Has anyone heard of Joe Henry?  He’s a musician who has been releasing music since the early 90s.  He is fabulous, his old stuff at least.  He wrote a song 20 years ago that went like this:  One day when the weather is warm/ I’ll wake up on the hill/and hold the morning like it was a plow,/And cut myself a row/And follow it until/I know better by God than I know now.

The Advocate, the Companion, the one called alongside… when you let Her in your heart, when you accept the way of life you are being led to, you live boldly, tenaciously even, but not stubbornly.  Cutting a row with a plow is grueling work, much harder to do than it looks.  (Or it should be, a 10-bottom plow on a couple hundred hp tractor makes light work for the back but is murder on the soul.)  It is grueling work, and decisive work and is a major investment of time and energy.  And the world is changed in your wake.  But when you learn that you have to go a different direction, or have to pick up and do it somewhere else or even have to stop all together, in the peace of the Advocate, you act based on the truth you have found. 

          It is that balance. Being fully committed, leaning all the way in to the work you have been given to do AND being humble enough, non-attached enough to change what or how you are doing things when you learn something new.

          This is all in the middle of the thing that I am probably most proud of myself for besides our two girls.  When I have figured something out, I have made changes, more or less regardless of the cost.  When I learned that the Marine Corps was not what I thought; I left.  Same with the corporate world and Unitarian Universalism. I certainly should have been more discerning before jumping in to things with both feet.  (Mom, you were right.) But when I found out that x was not what I was supposed to be doing, I changed what I was doing.  And a confession: one of my greatest fears is being considered flakey which is a real bummer being as flakey as I can be.  And my personal history could be interpreted as the history of an incredible flake.  But I do not think it is.  I think it is the spirit calling me to a way of life founded in truth.  When I find myself doing what I no longer am supposed to be doing, I get this feeling of some twisting existential impatience.  I have discerned this as the Advocate, the indwelling of the Holy Spirit saying, “You know better, now follow me.”  or “It’s going to be OK once you are back on the right path.” 

          How has the spirit inhabited your heart?  Where do you feel that twist or pull in your life?  Do you feel it or hear it?  Is the still small voice calling out to you?  Do you hear the deep calling unto deep?  Are you doing what you are supposed to be doing? Are you living like you are supposed to be living? Are you who you are supposed to be?

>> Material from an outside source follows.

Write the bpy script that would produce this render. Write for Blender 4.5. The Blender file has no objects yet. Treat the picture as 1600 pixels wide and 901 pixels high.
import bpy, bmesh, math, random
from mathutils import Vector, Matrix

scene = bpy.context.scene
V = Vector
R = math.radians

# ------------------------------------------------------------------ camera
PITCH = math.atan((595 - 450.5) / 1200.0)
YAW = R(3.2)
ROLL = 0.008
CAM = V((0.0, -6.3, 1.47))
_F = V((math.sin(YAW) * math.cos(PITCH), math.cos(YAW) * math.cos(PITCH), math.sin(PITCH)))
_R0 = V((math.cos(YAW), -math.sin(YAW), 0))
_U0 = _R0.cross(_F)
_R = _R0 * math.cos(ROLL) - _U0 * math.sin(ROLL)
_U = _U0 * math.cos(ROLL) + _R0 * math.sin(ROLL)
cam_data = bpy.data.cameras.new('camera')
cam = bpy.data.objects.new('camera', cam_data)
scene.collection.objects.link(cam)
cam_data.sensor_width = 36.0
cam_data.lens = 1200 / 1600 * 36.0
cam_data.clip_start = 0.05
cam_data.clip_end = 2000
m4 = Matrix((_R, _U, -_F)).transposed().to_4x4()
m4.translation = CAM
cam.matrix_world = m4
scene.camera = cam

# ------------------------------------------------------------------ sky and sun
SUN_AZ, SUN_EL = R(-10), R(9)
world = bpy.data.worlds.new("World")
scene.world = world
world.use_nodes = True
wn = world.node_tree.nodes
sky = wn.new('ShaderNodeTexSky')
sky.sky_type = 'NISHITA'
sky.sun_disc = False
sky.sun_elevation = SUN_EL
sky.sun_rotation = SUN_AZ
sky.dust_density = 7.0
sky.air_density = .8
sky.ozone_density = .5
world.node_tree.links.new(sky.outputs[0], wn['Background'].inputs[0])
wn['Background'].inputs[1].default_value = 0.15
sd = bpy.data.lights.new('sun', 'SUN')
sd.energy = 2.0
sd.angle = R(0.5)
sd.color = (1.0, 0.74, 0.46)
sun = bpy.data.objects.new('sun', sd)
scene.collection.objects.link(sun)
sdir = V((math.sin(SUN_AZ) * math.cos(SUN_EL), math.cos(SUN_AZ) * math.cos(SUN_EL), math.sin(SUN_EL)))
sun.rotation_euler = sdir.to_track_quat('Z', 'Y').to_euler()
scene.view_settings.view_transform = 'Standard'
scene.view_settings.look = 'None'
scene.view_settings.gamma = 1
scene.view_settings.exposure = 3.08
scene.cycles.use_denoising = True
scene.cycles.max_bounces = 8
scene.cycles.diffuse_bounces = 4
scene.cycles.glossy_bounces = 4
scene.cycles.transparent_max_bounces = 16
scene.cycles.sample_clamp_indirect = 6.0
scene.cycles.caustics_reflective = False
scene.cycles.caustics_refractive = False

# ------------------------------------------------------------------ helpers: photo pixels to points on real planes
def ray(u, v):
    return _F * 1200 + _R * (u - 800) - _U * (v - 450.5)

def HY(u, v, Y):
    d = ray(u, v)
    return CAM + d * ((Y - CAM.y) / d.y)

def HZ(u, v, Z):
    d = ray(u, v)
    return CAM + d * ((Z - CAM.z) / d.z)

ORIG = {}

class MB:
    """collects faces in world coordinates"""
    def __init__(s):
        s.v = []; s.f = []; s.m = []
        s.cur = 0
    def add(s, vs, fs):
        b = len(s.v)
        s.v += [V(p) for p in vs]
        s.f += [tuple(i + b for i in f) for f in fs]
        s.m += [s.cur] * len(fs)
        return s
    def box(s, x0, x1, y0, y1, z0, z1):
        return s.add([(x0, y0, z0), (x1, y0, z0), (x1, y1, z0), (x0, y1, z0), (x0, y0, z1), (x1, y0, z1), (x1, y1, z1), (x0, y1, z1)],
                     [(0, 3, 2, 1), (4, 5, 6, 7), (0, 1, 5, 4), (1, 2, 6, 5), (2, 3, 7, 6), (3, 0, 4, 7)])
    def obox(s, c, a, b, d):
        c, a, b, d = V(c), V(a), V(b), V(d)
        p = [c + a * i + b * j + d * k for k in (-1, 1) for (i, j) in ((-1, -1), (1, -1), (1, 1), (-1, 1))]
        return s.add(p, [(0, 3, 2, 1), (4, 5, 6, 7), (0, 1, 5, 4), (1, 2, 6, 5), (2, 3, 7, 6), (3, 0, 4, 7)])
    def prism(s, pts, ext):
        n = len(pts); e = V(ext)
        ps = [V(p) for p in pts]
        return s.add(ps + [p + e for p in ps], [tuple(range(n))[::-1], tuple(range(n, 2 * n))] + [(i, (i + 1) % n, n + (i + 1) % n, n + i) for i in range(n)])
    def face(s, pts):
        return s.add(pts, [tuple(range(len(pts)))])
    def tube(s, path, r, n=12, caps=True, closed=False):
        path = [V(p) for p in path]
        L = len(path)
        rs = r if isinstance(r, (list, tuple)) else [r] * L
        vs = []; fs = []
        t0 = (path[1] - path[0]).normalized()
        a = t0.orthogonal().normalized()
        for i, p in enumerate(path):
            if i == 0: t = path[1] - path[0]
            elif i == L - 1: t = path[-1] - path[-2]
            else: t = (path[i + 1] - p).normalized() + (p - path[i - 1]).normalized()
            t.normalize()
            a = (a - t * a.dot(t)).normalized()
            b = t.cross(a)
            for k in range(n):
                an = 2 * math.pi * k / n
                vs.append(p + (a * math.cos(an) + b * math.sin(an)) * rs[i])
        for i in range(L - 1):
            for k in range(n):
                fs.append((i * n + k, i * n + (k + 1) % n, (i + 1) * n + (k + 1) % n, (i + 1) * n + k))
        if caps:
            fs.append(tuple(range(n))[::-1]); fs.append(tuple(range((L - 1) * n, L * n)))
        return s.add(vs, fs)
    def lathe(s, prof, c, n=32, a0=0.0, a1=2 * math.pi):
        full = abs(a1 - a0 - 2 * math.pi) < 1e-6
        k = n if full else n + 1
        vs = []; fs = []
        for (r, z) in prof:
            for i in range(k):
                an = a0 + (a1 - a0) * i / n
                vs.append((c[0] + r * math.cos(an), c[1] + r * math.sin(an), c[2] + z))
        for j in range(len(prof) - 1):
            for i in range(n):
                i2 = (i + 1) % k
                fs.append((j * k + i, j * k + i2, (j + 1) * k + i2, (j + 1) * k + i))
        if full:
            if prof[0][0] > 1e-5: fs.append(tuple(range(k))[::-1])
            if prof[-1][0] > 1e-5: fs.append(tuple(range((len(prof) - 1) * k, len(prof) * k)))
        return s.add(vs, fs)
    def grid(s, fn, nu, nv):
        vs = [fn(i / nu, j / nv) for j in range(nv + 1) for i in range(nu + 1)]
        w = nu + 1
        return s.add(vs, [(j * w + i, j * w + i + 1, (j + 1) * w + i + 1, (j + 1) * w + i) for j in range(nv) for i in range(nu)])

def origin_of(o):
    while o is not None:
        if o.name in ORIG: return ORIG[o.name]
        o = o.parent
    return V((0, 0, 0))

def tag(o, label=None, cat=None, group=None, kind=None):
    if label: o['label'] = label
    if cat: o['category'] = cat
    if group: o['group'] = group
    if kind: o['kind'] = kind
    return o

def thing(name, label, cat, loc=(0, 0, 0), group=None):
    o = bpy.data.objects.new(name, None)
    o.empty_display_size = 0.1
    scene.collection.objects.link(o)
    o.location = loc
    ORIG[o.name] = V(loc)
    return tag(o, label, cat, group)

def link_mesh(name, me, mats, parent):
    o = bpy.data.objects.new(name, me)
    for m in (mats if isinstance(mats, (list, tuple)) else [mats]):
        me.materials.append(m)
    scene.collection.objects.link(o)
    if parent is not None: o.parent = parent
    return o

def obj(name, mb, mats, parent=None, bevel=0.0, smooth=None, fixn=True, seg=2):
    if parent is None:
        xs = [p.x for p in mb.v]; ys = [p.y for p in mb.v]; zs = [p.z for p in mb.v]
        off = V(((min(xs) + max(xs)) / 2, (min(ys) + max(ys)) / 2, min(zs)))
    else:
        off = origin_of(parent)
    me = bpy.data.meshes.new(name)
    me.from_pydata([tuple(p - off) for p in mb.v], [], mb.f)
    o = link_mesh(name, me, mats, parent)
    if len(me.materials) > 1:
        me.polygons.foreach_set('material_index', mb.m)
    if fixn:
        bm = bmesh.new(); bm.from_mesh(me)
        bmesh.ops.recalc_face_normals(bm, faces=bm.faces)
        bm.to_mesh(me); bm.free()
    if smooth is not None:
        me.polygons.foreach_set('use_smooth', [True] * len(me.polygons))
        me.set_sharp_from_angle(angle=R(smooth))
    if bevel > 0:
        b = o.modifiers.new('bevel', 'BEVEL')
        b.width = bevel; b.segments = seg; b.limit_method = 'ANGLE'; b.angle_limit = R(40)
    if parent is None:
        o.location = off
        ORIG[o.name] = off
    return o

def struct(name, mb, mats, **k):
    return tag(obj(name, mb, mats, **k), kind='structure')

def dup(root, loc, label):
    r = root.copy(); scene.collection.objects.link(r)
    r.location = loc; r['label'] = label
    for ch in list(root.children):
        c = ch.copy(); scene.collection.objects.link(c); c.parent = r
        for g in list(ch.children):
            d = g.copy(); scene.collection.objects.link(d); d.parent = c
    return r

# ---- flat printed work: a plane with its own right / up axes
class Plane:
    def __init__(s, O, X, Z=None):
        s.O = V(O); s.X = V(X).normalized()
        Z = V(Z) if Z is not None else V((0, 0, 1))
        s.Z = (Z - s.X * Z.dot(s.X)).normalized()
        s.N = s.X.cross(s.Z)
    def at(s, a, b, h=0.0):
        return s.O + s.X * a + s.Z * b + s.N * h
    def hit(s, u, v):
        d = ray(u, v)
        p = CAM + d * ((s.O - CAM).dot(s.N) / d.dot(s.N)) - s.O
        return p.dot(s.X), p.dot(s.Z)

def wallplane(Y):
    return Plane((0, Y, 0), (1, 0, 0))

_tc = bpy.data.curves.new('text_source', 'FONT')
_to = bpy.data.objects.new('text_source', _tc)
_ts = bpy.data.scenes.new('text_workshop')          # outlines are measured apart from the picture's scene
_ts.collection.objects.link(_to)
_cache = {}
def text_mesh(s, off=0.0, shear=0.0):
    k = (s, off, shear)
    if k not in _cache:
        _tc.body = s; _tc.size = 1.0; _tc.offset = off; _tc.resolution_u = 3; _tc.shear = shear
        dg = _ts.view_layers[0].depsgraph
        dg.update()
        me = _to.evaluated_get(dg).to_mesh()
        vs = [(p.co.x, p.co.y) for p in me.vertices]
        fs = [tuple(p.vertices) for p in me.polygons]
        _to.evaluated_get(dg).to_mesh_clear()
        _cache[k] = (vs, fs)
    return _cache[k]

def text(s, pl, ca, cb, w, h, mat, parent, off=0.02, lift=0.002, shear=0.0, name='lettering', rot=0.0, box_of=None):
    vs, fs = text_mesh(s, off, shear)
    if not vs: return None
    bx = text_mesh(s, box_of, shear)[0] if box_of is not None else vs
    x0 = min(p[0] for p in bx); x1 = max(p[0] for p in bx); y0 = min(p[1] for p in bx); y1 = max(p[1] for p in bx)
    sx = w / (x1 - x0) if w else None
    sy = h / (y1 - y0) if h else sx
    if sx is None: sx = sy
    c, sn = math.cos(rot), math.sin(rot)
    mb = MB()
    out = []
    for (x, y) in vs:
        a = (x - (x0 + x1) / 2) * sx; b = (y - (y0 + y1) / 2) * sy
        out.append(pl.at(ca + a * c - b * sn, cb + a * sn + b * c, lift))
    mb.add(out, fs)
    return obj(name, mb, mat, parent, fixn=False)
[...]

          In prayer alone or here with us; in worshipping God; living in community; serving the world; learning, loving and growing in the experience of the gifts and the sorrows of this world. In these, and in any of the innumerable moments of your life, you have the opportunity to learn who you are supposed to be, what you are supposed to do, how you are supposed to live.  This is the indwelling of the Advocate, the spirit of truth.  This is your inheritance as a child of God.  Make use of it.  AMEN.